Laissons de côté les pérégrinations, rebondissements, et multiples scènes d’action et de violence. De manière subtile et insidieuse, Garret Edwards manipule le spectateur pour qu’il admette d’abord que la personnalité humaine se réduit à un ensemble de données stockables dans une carte mémoire, y compris ses affects ; ensuite que la mort, qui peut affecter les hommes aussi bien que les robots, n’est qu’un saut dans une autre dimension appelée « paradis ». Un des sommets du film réside dans une scène d’euthanasie où le héros principal retrouve son épouse disparue plongée en état végétatif depuis plusieurs années, et l’éteint dans un bain de larmes et de joie. La qualité esthétique du film, l’habillage numérique des images, la sincérité des acteurs forment un ensemble captivant, mais profondément pervers. La proximité entre hommes et robots qui s’égalent aux hommes n’a rien d’original au cinéma, mais elle est ici ramenée à une guerre qui par nature écarte les interrogations. Exit donc les questionnements sur l’âme humaine de Mamoru Oshii dans le dessin animé Ghost in the Shell, ou de Jonathan Mostow dans Clones.

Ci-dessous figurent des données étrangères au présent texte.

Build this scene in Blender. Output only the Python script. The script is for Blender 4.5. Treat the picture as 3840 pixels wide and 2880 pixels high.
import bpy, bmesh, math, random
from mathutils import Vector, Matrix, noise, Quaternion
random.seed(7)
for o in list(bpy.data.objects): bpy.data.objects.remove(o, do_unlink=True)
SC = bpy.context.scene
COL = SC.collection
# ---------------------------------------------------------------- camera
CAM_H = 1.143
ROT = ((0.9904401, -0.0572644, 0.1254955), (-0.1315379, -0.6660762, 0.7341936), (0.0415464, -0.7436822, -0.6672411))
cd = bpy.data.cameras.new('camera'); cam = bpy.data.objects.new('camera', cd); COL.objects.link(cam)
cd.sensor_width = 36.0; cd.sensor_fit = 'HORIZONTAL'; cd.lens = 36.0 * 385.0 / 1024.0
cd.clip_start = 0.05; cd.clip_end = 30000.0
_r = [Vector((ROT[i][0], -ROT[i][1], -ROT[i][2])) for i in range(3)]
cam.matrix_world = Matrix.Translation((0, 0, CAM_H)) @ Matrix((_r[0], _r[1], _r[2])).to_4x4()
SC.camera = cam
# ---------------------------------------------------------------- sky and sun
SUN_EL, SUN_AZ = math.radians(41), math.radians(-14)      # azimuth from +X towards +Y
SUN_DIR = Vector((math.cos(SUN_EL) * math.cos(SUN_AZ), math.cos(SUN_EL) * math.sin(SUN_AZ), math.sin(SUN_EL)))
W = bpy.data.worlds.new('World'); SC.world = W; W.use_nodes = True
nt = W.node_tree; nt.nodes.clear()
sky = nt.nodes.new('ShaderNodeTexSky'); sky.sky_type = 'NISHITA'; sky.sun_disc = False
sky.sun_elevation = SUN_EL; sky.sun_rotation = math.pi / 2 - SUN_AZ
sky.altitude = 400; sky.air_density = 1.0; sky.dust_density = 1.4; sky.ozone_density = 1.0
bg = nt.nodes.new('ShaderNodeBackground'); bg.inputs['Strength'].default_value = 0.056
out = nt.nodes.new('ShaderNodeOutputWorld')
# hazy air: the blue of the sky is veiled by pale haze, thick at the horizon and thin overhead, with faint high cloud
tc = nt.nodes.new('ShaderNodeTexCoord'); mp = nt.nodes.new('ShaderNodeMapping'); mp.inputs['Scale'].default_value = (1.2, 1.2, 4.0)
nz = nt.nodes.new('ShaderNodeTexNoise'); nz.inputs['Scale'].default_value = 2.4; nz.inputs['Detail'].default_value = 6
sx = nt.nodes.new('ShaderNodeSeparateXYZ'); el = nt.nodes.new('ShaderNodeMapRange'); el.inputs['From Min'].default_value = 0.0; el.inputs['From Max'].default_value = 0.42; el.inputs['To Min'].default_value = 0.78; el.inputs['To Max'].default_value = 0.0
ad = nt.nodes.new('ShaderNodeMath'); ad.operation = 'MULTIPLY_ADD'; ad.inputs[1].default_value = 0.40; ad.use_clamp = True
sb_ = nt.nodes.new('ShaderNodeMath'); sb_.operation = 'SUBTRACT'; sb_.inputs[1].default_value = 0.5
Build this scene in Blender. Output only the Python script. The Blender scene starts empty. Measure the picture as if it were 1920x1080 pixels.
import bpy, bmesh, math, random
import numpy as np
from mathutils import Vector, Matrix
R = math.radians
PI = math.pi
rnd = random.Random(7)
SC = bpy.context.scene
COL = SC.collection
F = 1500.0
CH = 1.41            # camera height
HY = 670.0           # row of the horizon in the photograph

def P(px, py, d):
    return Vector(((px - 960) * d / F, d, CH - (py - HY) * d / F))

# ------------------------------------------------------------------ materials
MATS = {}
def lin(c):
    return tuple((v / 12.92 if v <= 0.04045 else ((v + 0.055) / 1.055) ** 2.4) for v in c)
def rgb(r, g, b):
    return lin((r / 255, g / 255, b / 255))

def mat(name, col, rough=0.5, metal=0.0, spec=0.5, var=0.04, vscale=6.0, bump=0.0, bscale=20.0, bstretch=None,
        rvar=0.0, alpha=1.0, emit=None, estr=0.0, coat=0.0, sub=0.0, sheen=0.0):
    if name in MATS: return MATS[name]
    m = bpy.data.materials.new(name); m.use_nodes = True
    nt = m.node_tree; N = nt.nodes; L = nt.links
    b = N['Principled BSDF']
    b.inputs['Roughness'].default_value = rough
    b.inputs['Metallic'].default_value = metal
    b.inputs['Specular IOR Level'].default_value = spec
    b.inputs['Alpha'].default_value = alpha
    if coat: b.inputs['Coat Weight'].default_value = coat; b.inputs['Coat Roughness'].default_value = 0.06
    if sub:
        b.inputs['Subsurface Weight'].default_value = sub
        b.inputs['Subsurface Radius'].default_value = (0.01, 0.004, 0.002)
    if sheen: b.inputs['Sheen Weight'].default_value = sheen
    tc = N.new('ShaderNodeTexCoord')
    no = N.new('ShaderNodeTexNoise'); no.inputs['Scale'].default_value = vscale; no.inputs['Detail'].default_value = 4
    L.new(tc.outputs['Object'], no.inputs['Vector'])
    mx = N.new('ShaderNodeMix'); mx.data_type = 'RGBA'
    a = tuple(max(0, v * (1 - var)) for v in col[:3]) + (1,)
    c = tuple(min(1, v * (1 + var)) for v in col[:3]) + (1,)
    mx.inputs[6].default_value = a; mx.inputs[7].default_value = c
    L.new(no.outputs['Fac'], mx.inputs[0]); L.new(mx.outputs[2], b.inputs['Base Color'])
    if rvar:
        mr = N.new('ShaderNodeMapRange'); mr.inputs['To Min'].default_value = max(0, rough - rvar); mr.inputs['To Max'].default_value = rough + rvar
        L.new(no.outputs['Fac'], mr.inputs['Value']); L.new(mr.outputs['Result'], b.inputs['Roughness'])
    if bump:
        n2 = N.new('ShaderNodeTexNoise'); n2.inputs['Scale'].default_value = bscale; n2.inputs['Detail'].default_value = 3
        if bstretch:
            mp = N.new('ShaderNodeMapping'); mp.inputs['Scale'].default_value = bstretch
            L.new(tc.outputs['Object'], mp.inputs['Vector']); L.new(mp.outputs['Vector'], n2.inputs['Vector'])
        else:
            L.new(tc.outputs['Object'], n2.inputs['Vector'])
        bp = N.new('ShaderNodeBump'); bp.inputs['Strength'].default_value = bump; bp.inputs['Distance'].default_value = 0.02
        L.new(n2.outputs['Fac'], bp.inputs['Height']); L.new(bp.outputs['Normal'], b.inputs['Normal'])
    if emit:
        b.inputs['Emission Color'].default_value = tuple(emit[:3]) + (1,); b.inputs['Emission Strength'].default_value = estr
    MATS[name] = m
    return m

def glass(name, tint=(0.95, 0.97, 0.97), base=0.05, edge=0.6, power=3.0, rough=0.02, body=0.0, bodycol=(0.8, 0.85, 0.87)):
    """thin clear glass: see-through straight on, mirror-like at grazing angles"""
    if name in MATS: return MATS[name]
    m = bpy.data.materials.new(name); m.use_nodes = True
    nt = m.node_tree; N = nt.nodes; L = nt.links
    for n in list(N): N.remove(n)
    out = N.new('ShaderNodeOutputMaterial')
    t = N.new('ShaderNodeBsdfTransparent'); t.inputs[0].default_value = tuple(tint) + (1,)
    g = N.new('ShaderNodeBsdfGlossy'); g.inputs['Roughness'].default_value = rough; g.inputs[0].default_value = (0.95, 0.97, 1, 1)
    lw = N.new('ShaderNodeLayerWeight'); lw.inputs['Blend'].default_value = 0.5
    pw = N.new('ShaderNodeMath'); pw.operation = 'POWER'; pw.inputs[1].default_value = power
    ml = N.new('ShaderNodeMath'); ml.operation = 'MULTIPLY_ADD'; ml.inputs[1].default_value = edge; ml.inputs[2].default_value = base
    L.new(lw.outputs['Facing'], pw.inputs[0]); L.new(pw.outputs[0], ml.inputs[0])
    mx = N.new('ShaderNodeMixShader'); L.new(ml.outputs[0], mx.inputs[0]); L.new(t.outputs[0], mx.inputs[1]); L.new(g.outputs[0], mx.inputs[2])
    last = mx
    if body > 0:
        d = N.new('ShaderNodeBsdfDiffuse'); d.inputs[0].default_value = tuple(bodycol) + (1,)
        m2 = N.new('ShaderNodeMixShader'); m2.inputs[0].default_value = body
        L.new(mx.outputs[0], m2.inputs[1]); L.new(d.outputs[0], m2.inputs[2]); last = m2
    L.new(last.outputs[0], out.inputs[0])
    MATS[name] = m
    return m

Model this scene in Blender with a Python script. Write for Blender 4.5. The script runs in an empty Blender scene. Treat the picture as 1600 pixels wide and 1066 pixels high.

Le Règne animal est une production française qui n’a rien à voir en termes de budget ou de thème.
Mais le fil directeur et la dynamique du film fantastique, qui se passe pour l’essentiel dans une petite ville du Sud de la France, sont semblables. Thomas Cailley nous plonge dans un univers inattendu : une partie de la population humaine mute pour se transformer en animaux de tous genres. Le spectateur suit les pérégrinations des deux principaux protagonistes, le père et le fils, qui ne veulent pas abandonner l’épouse et mère atteinte de ces mutations. Sans cacher le caractère asocial des mutants,
Thomas Cailley fait progressivement admettre au spectateur que malgré leur différence d’aspect et de comportement, ces humains mutants, les « bestioles », sont plus respectables que bien des hommes. Le fils notamment découvre rapidement qu’il est lui aussi un mutant, et tente sans y réussir de rester humain avec l’aide de son père. Mais la bestialité l’emporte. « Tu es beau », lui dit son père, l’engageant à vivre sa vie animale en liberté. La subtilité perverse du film est de confronter des « bestioles » qui vivent paisiblement dans la nature et incarnent un idéal, et des êtres humains dépourvus pour la plupart d’empathie, et se contentant d’une société matérialiste, intolérante et violente. L’apologie du bestial atteint son sommet dans une scène de sexe nocturne dans un champ de maïs entre le fils et une lycéenne qui découvre la mutation en cours et en éprouve un plaisir redoublé. L’interrogation sur la distance entre l’homme et l’animal, thème courant du cinéma fantastique, est ici cour circuitée avec habilité par la mise en avant de l’empathie. L’individu mutant abandonne sans regrets la communauté humaine. Exit l’angoisse intérieure de l’homme qui perd son humanité et se transforme en créature dans District 9 de Nell Blonkamp. La leçon de La mouche de Kafka et de Rhinocéros de Ionesco est inversée.

Le cinéma est un art profondément hypnotique, à la fois porteur de l’engagement des réalisateurs, et miroir du monde qui les entoure. Ces deux films, destinés à un très large public, encensés par la critique, témoignent d’une société occidentale qui, en oubliant Dieu, perd ses repères et se déshumanise.